SCABs

Simplicity helps with relevance – By @decadokhan

Tomasz Wojcik

By Tomasz Wojcik

 

Simplicity helps with relevance

 

We are approaching Christmas.  Year-long anticipation is in the air. All people I know prepare in one way or the other to relax and meet with families on this very special time. Long queues in the shops, malls and alike. The rush is on.  Our pace increases as we move closer to the deadline then it slows down until standstill at the fortnight. Ah, the feeling of approaching Christmas.

Surprisingly, I don’t feel much of it. Being away from home does not help but should not prove a severe impediment neither. I did not quite understand the emotional package I was carrying for the last couple of weeks. It appears that SCAB duty helped me with realization that the upcoming Christmas is quite different than any I had in the past. It feels awkwardly empty since SCA fills me up this year. It is a feeling of a complete submergence in a new, brave dimension of my life. Don’t get me wrong I will wholeheartedly enjoy meeting my family for that occasion. There will be a slight twist on my part though. I will be deeply thinking of SCA during those happy family gatherings. Instead of Xmas reflection I will feed my head with SCA reflection. More than that actually. I will be improving my craft skills, my strategy, planning and variety of different things that contribute to better idea development, and how to present and execute it properly. And feasting on advertising books rather than food this year, I promise.

I have learnt couple of important lessons in the past two weeks. I’d like to sum up my reflections and experiences from the last PB2 based on a few famous quotes working as a reference point.

Here it goes:

“Inspiration is a guest that does not willingly visit the lazy.”

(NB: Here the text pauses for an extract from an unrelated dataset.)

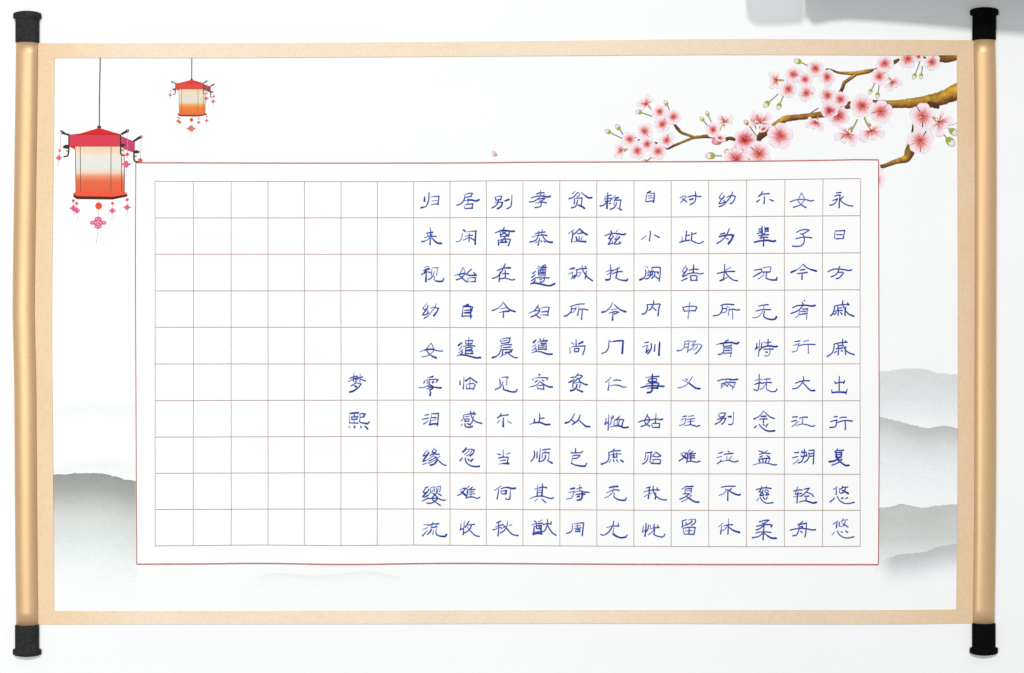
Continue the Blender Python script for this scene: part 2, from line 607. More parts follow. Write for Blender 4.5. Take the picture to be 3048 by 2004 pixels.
# ------------------------------------------------------------------ the two hanging lanterns
def lantern(T, scale, small):
    """T maps lantern drawing units to photo pixels"""
    def tp(pts):
        return [T(x, y) for x, y in pts]

    z = 0.26 * MM
    dz = 0.008 * MM
    dark = (66, 44, 44) if not small else (92, 84, 80)
    red_top = (214, 44, 48) if not small else (226, 62, 46)
    red = (220, 66, 84) if not small else (222, 78, 70)
    side = (200, 72, 110) if not small else (176, 66, 76)
    if small:
        ramp = [(340, (240, 212, 164)), (420, (236, 220, 190)), (540, (226, 222, 208)), (640, (230, 216, 190)), (690, (240, 172, 96)), (760, (238, 132, 66)), (880, (238, 118, 58))]
    else:
        ramp = [(340, (248, 206, 166)), (400, (248, 216, 188)), (450, (242, 228, 214)), (500, (229, 231, 226)), (590, (232, 229, 221)), (640, (244, 212, 194)),
                (690, (236, 146, 108)), (750, (230, 108, 74)), (880, (232, 98, 66))]
    # shade (the lantern itself)
    b = MB()
    ys = [340 + i * 15 for i in range(37)]
    pts, cols = [], []
    for y in ys:
        k = (y - 340) / 540
        for x in (332 + 6 * k, 906 - 4 * k):
            pts.append(W(*T(x, y), z))
            cols.append(lin(interp(ramp, y)))
    b.add(pts, cols, [(2 * i, 2 * i + 1, 2 * i + 3, 2 * i + 2) for i in range(len(ys) - 1)])
    body = b.build('lantern', M_ART, ROOT)
    body['label'] = ('smaller lantern with an orange-red roof hanging on the short cord' if small
                     else 'larger lantern with a crimson roof and pink knots overlapping the page corner')
    w = scale

    for xa, xb, ya, yb in ((332, 338, 375, 872), (390, 391, 340, 868), (747, 745, 340, 870), (868, 868, 450, 865), (903, 902, 455, 868)):
        m = MB()
        m.stroke([T(xa, ya), T((xa + xb) / 2, (ya + yb) / 2), T(xb, yb)], [8 * w, 9 * w, 8 * w], z + dz,
                 [(98, 88, 86) if y < 600 else (150, 66, 44) for y in (ya, 500, yb)], False)
        m.build('rib', M_ART, body)
    m = MB()
    m.poly(tp([(340, 862), (905, 862), (936, 895), (768, 925), (345, 918), (308, 886)]), z + 2 * dz, (240, 92, 64) if not small else (238, 112, 62))
    m.poly(tp([(308, 884), (347, 917), (769, 924), (936, 894), (936, 920), (766, 956), (349, 951), (311, 926)]), z + 3 * dz, (78, 38, 36) if not small else (96, 66, 56))
    m.build('base_rim', M_ART, body)
    m = MB()
    m.poly(tp([(865, 222), (985, 272), (1024, 278), (1024, 398), (1003, 408), (900, 368), (865, 340)]), z + 2 * dz, side)
    m.stroke(tp([(866, 222), (930, 250), (985, 274), (1024, 279)]), 8 * w, z + 2.5 * dz, (128, 36, 56))
    m.stroke(tp([(900, 366), (1003, 402)]), 7 * w, z + 2.5 * dz, (128, 36, 56))
    m.build('side_valance', M_ART, body)
    m = MB()
    m.poly(tp([(258, 203), (852, 203), (860, 336), (256, 336)]), z + 3 * dz, red)
    m.poly(tp([(258, 336), (332, 336), (332, 380), (300, 362)]), z + 3 * dz, (222, 66, 66))
    m.stroke(tp([(258, 336), (860, 336)]), 6 * w, z + 3.5 * dz, (150, 40, 52))
    m.build('valance', M_ART, body)
    m = MB()
    m.poly(tp([(258, 203), (300, 198), (380, 188), (480, 160), (608, 122), (720, 156), (800, 180), (852, 194), (852, 203)]), z + 4 * dz, red_top)
    m.stroke(tp([(262, 203), (400, 196), (840, 199)]), 5 * w, z + 4.5 * dz, (140, 24, 36))
    m.build('roof', M_ART, body)
    m = MB()
    m.poly(tp([(590, 98), (628, 98), (634, 124), (584, 124)]), z + 5 * dz, (88, 46, 34))
    m.build('finial', M_ART, body)
    m = MB()
    if small:
        m.stroke([(571.3, 168), (570.8, 238)], 3.4, z + 5 * dz, (120, 130, 134), False)
    else:
        m.stroke([(299, 168), (296.5, 300), (296.2, 376)], 3.4, z + 5 * dz, (92, 92, 104), False)
    m.build('cord', M_ART, body)

    horns = [([(152, 152), (180, 152), (215, 180), (258, 194), (258, 216), (212, 202), (165, 188)], (172, 174), (256, 190, 335)),
             ([(860, 186), (905, 160), (930, 138), (958, 140), (956, 166), (920, 182), (874, 208)], (942, 154), (858, 196, 400)),
             ([(998, 272), (1040, 242), (1085, 212), (1114, 212), (1110, 238), (1066, 258), (1014, 288)], (1098, 226), None)]
    lows = [([(264, 320), (215, 318), (186, 340), (190, 358), (238, 366), (264, 352)], [(256, 345), (254, 400), (246, 436), (230, 452), (200, 456)], (226, 390, 256, 396)),
            ([(852, 310), (900, 306), (917, 322), (888, 346), (852, 346)], [(860, 340), (860, 420), (872, 440), (906, 440)], (870, 380, 890, 384)),
            ([(1006, 396), (1045, 379), (1090, 402), (1060, 417), (1008, 422)], [(1014, 400), (1014, 480), (1026, 512), (1062, 520)], (1016, 452, 1044, 450))]
    for (hp, eye, post), (lp, curl, spur) in zip(horns, lows):
        m = MB()
        m.poly(tp(hp), z + 6 * dz, dark)
        m.disc(*T(*eye), 7 * w, 7 * w, z + 6.6 * dz, (225, 222, 222), 10)
        if post:
            m.stroke(tp([(post[0], post[1]), (post[0], post[2])]), 14 * w, z + 6.3 * dz, dark, False)
        m.poly(tp(lp), z + 6.8 * dz, dark)
        m.stroke(smooth_path(tp(curl), 3), 17 * w, z + 7.1 * dz, dark)
        m.stroke(tp([spur[:2], spur[2:]]), 11 * w, z + 7.4 * dz, dark)
        m.build('bracket', M_ART, body)

    bead = (226, 86, 74) if not small else (218, 110, 100)
    knot = (226, 98, 138) if not small else (222, 100, 92)
    tass = [((168, 192), (150, 385), 15, (140, 470), 36, 30, (122, 572)),
            ((943, 165), (936, 430), 20, (924, 545), 50, 38, (920, 680)),
            ((1098, 238), (1088, 500), 23, (1077, 612), 46, 36, (1072, 740)) if small else ((1098, 238), (1088, 500), 23, None, 0, 0, None),
            (None, (308, 970), 17, (308, 1057), 40, 32, (313, 1160)),
            (None, (347, 1000), 17, (348, 1084), 40, 32, (356, 1190)),
            ((607, 955), (603, 1030), 40, (597, 1226), 96, 68, (573, 1466)),
            (None, (764, 1000), 17, (762, 1086), 40, 30, (752, 1190)),
            (None, (935, 958), 17, (933, 1047), 42, 30, (929, 1145))]
    for top, bd, br, kn, kw, kh, tail in tass:
        m = MB()
        thread = (176, 168, 170)
        if top:
            m.stroke([T(*top), T(*bd)], 4.5 * w, z + 8 * dz, thread, False)
        if kn:
            m.stroke([T(*bd), T(*kn)], 4.5 * w, z + 8 * dz, (226, 160, 170), False)
            mid = ((kn[0] + tail[0]) / 2 + 6, (kn[1] + tail[1]) / 2)
            m.stroke(smooth_path([T(*kn), T(*mid), T(*tail)], 4), [6 * w, 7 * w] + [8 * w] * 40 if False else 7 * w, z + 8.3 * dz, (214, 212, 214), False)
            kx, ky = T(*kn)
            sx = T(kn[0] + 1, kn[1])[0] - kx
            sy = T(kn[0], kn[1] + 1)[1] - ky
            m.disc(kx, ky, kw * 0.62 * sx, kh * 0.62 * sy, z + 8.6 * dz, knot, 14)
            m.disc(kx - kw * 0.72 * sx, ky, kw * 0.30 * sx, kh * 0.34 * sy, z + 8.9 * dz, knot, 12)
            m.disc(kx + kw * 0.72 * sx, ky, kw * 0.30 * sx, kh * 0.34 * sy, z + 9.2 * dz, knot, 12)
            m.disc(kx, ky - kh * 0.66 * sy, kw * 0.46 * sx, kh * 0.36 * sy, z + 9.5 * dz, knot, 12)
            m.disc(kx, ky + kh * 0.66 * sy, kw * 0.46 * sx, kh * 0.36 * sy, z + 9.8 * dz, knot, 12)
            if kw > 80:
                for hx, hy in ((-.72, 0), (.72, 0), (-.2, -.66), (.22, -.66), (-.2, .68), (.22, .68), (-.3, 0), (0, -.22), (.3, .02), (0, .26)):
                    m.disc(kx + hx * kw * sx, ky + hy * kh * sy, 13 * w, 6 * w, z + 10.4 * dz, (240, 196, 214) if not small else (238, 170, 158), 10, 0.25)
        rx = br * w
        m.disc(*T(*bd), rx, rx, z + 10.8 * dz, bead if br < 30 else (234, 86, 60), 18)
        m.build('tassel', M_ART, body)


def big_T(x, y):
    return (140 + x / 3.911, 350 + y / 3.911)


def small_T(x, y):
    return (490 + (195 + (x - 262) * 0.7908) / 5.794, 170 + (395 + (y - 125) * 0.762) / 5.794)


lantern(big_T, 1 / 3.911, False)
lantern(small_T, 0.7908 / 5.794, True)
# the big lantern's far bracket and bead overlap the page corner: see PAGE_NOTCH below

# ------------------------------------------------------------------ the cherry branch
C1, C2, C3, C4, C5, C6 = (1780, 270, 6.611), (2060, 290, 6.263), (2240, 160, 7.4375), (2540, 155, 7.4375), (2540, 340, 7.0), (2100, 0, 2.5105)


def cp(c, x, y):
    return (c[0] + x / c[2], c[1] + y / c[2])


BARK_TOP, BARK_MID, BARK_LOW, BARK_DARK = (216, 170, 62), (190, 138, 50), (122, 72, 28), (84, 48, 30)


def limb(mbld, c, nodes, z, dark=0.0):
    """nodes: (x, y, width, darkness) in crop units; painted with a pale upper and dark lower side"""
    P = [cp(c, n[0], n[1]) for n in nodes]
    S = smooth_path(P, 5.0, 100)
    # widths and darkness by arc position
    def arc(Q):
        d = [0.0]
        for a, b2 in zip(Q, Q[1:]):
            d.append(d[-1] + math.hypot(b2[0] - a[0], b2[1] - a[1]))
        return d
    dS = arc(S)
    idx, keys = 0, []
    for p, n in zip(P, nodes):
        k = min(range(len(S)), key=lambda i: (S[i][0] - p[0]) ** 2 + (S[i][1] - p[1]) ** 2)
        keys.append((dS[k], n[2] / c[2], n[3] if len(n) > 3 else 0.0))
    wt = [(k[0], k[1]) for k in keys]
    dt = [(k[0], k[2]) for k in keys]
    rows = 5
    pts, cols = [], []
    n = len(S)
    for i, (x, y) in enumerate(S):
        a, b2 = S[max(0, i - 1)], S[min(n - 1, i + 1)]
        dx, dy = b2[0] - a[0], b2[1] - a[1]
        L = math.hypot(dx, dy) or 1
        nx, ny = -dy / L, dx / L
        if ny > 0 or (abs(ny) < 0.2 and nx > 0):
            nx, ny = -nx, -ny              # first row is the upper / left side
        w = interp(wt, dS[i]) * random.uniform(0.93, 1.07)
        dk = interp(dt, dS[i])
        for r in range(rows):
            t = r / (rows - 1)
            o = (0.5 - t) * w
            pts.append(W(x + nx * o, y + ny * o, z))
            base = interp([(0, BARK_MID), (0.25, BARK_TOP), (0.55, BARK_MID), (0.8, BARK_LOW), (1, BARK_DARK)], t)
            j = random.uniform(-0.08, 0.08)
            kk = min(1, max(0, dk + j))
            cols.append(lin(tuple(u + (v - u) * kk for u, v in zip(base, BARK_DARK))))
    F = []
    for i in range(n - 1):
        for r in range(rows - 1):
            F.append((i * rows + r, i * rows + r + 1, (i + 1) * rows + r + 1, (i + 1) * rows + r))
    mbld.add(pts, cols, F)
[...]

“If you wait for inspiration to write; you’re not a writer, you’re a waiter.”

Last brief was the time where I worked the most on a brief so far. However, I’ve learnt it the hard way that the more time I spent on research and topic exploration, the more tedious it was for me to move further in idea development and execution. Endless of pages filled with ink producing no results. Acknowledge that and move along when the gut tells you.

“Libraries are full of ideas–perhaps the most dangerous and powerful of all weapons.”

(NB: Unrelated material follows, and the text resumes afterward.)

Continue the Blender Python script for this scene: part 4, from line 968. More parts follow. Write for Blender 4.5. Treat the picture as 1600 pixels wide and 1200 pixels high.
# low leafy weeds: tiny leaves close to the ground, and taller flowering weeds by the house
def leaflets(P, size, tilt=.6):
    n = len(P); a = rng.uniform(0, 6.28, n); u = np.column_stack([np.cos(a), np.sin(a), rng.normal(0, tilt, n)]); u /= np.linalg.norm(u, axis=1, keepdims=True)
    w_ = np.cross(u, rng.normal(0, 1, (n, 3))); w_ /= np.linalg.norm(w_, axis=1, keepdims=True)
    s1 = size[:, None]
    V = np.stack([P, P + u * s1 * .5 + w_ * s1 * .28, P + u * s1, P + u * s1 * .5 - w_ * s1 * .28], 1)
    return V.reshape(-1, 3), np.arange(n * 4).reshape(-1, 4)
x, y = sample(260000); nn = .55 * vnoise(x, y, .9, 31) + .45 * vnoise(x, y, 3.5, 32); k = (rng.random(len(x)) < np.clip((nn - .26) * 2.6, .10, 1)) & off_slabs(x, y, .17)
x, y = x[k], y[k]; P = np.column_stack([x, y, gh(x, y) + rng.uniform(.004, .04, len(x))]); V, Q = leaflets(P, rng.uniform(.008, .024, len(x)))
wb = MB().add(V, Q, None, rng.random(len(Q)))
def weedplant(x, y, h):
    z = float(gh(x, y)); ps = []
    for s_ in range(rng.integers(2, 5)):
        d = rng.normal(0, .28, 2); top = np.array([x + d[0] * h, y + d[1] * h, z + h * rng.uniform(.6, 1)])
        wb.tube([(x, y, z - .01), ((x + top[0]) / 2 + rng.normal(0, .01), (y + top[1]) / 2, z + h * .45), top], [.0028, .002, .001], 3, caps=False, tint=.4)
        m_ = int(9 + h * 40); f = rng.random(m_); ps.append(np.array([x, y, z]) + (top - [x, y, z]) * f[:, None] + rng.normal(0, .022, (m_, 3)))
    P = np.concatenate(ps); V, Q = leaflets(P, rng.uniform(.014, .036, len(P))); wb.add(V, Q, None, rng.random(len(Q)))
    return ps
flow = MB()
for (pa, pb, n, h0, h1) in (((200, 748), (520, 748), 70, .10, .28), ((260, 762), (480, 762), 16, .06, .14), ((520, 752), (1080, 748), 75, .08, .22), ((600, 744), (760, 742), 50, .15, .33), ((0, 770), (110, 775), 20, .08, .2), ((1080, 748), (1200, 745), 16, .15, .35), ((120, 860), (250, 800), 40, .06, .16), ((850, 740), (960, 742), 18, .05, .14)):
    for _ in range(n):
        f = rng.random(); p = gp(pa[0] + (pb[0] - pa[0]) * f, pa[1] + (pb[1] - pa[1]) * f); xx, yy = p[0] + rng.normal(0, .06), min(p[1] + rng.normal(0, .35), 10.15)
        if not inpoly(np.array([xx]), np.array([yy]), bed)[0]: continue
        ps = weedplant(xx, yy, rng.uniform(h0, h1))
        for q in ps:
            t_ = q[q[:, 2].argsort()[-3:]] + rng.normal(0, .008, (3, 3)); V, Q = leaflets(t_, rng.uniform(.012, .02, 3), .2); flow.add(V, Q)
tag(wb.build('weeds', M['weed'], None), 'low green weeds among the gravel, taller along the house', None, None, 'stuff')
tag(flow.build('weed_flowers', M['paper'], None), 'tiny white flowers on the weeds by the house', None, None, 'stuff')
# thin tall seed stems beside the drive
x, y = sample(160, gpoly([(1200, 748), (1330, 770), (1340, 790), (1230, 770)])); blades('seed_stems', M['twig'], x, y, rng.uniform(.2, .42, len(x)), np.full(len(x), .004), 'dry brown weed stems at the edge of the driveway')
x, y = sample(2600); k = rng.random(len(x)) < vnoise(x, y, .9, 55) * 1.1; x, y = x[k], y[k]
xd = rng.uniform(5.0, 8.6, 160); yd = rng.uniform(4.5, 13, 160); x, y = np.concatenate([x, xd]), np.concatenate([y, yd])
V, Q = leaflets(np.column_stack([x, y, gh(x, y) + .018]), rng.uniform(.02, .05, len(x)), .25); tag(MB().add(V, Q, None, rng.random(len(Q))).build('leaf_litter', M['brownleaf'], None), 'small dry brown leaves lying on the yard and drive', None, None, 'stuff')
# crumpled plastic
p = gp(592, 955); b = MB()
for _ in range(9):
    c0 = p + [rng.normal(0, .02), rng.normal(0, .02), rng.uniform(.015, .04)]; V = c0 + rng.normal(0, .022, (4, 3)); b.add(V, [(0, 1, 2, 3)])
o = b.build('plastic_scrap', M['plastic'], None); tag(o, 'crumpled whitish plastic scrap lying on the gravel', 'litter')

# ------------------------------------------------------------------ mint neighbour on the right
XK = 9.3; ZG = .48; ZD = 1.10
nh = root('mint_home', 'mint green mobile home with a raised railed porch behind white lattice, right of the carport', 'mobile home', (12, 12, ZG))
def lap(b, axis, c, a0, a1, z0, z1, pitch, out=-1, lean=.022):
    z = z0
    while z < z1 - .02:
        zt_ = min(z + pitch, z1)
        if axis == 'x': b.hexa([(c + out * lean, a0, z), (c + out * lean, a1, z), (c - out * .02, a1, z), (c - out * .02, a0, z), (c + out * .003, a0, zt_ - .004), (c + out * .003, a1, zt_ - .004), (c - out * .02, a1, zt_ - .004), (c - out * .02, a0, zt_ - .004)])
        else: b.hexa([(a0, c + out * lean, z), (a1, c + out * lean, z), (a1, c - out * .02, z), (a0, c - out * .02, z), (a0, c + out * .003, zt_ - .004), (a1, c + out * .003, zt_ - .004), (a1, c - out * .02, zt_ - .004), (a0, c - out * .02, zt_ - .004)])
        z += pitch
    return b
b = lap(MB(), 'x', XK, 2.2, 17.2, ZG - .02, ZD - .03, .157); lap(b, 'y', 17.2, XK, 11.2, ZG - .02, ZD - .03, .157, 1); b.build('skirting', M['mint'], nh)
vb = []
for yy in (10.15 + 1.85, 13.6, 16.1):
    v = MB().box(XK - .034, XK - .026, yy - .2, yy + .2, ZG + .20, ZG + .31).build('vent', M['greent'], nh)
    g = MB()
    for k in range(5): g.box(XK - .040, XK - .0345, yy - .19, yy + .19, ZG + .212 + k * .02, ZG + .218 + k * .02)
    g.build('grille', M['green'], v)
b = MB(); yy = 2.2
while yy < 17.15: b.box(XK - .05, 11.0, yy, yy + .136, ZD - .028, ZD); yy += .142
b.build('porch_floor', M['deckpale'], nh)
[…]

I have not visited the library during PB2. Not even once. This has to change. Do more real research. Don’t let Internet be your only source if info.

“That’s the great secret of creativity. You treat ideas like cats: you make them follow you.”

There is a moment when ideas hit you. And that is all dandy. The problem appears when you force yourself on developing them. Instead, try to treat them with a reserve and feed them bit by bit. A little. Just like cats. They will return for more.

“Ideas are like legs: what good are they if you can’t run with them, or spread them?”

Some of ideas that you develop are just not worth pursuing. They bloom in your head but are somehow detached from real life. Abandon them as fast as possible. Move to the next. Check the applicability factor at early stage.

Ideas are easy. It’s the execution of ideas that really separates the sheep from the goats.”

Indeed, the execution is the struggle. The right way to do it is the simple way and the simple way seems much more relevant. The more you overthink it, the more convoluted your output becomes. KISS.

“An idea that is not dangerous is unworthy of being called an idea at all.”

“I can’t understand why people are frightened of new ideas. I’m frightened of the old ones.”

Some of those ideas you have are usually naughtier and feel unruly. They are the brats of your creative process. And sometimes it feels that these ideas could make a difference. Spark the change. Embrace it, hold it in your arms for a while longer before you kill it.

“Always carry a notebook. Or a recorder. Or both. And I mean always. The short-term memory only retains information for three minutes; unless it is committed to paper you can lose an idea for ever.”

Don’t really know how many ideas can you have through the day but I daresay quite a few. Write them down or record them. They will wait for you until you need them.

“Amateurs sit and wait for inspiration, the rest of us just get up and go to work.”

Work hard and harder. It never hurts more than a failure.